Among Dopers, even conservative Dopers, it would be close to 0 because we are more nuanced.
This goes to what I mentioned earlier. I think the focus should be on minimum levels of opportunity - though hard to quantify. Equal opportunity is unrealistic and unattainable.
I avoid moral and ethical frameworks in this discussion because they are not necessary, and each individual would differ. As a practical matter however, I think we are all better served if we all look out for our own self interests. I’m not so sure that social mobility has decreased overall in recent times. Evidence suggests that it hasn’t.
It was rather flippant and in my head I had written more. I think it missed making the final draft. My point was meant to elaborate that on a global scale, the US is still dominant and quite competitive in terms of developing new technologies. Of course there is always room for more and better inventions but it’s a hard sell if you’re proposing (you’re not) some sweeping initiative to reduce income inequality for the promise of potential gains in the area of technological development and advancement. We’re already global leaders so the potential gains are not as persuasive as they would be if we were lagging behind in this area. And if you’re not proposing something to address it, then what’s the point really?

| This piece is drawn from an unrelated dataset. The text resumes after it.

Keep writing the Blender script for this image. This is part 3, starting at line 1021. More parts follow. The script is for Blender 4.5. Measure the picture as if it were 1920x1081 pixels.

Ultimately complaints about rising income inequality are unpersuasive since that gap alone is not sufficient to draw any conclusions. Consider two people, A and B. A earns 1,000,000 and B earns 20,000 - a gap of 980,000. Then, they both get a 10% raise. Boo yah for them! A now earns 1,100,000 and B earns 22,000. The gap is now 1,078,000, an increase of 98,000. I’d say this is a positive for both people even though income inequality has increased. I think of this whenever I hear the term income inequality. That measure alone is not sufficient to make any judgment so when that measure is used to draw conclusions it’s unpersuasive. I think mobility is a much more important topic myself.
I can drop this then. I don’t think it’s a question of being over or under paid, just being paid what the market will bear.
Actually, we were closer to revolution then than now, even if it was still an exaggeration then. I think it’s “cute” that the youngsters on this MB feel that rioting in the streets is right around the corner. Hell, we actually had rioting in the streets back then (the 60s).
But I really want to delve deeper into wolfpup’s thesis, which is that "the oligarchs’ have brainwashed people into believing things like "there’s no such thing as “‘poor’ but only ‘rich’ and ‘soon to be rich’”. I frankly call absolute BS on claims like that. Even on issues like Climate Change, it’s unclear to me that the vast numbers of deniers in the US got there by being brainwashed by “the Oligarchs” as opposed getting there the same way they got to a non-belief in evolution. And surely “the Oligarchs” aren’t the ones out there pushing anti-evolution views.
Americans are not like Europeans and we never have been. We don’t have the same high level of trust of government. That’s part of the American ethos, and if politicians play to that tune, it’s s tune that is already there-- not one planted by “the Oligarchs”.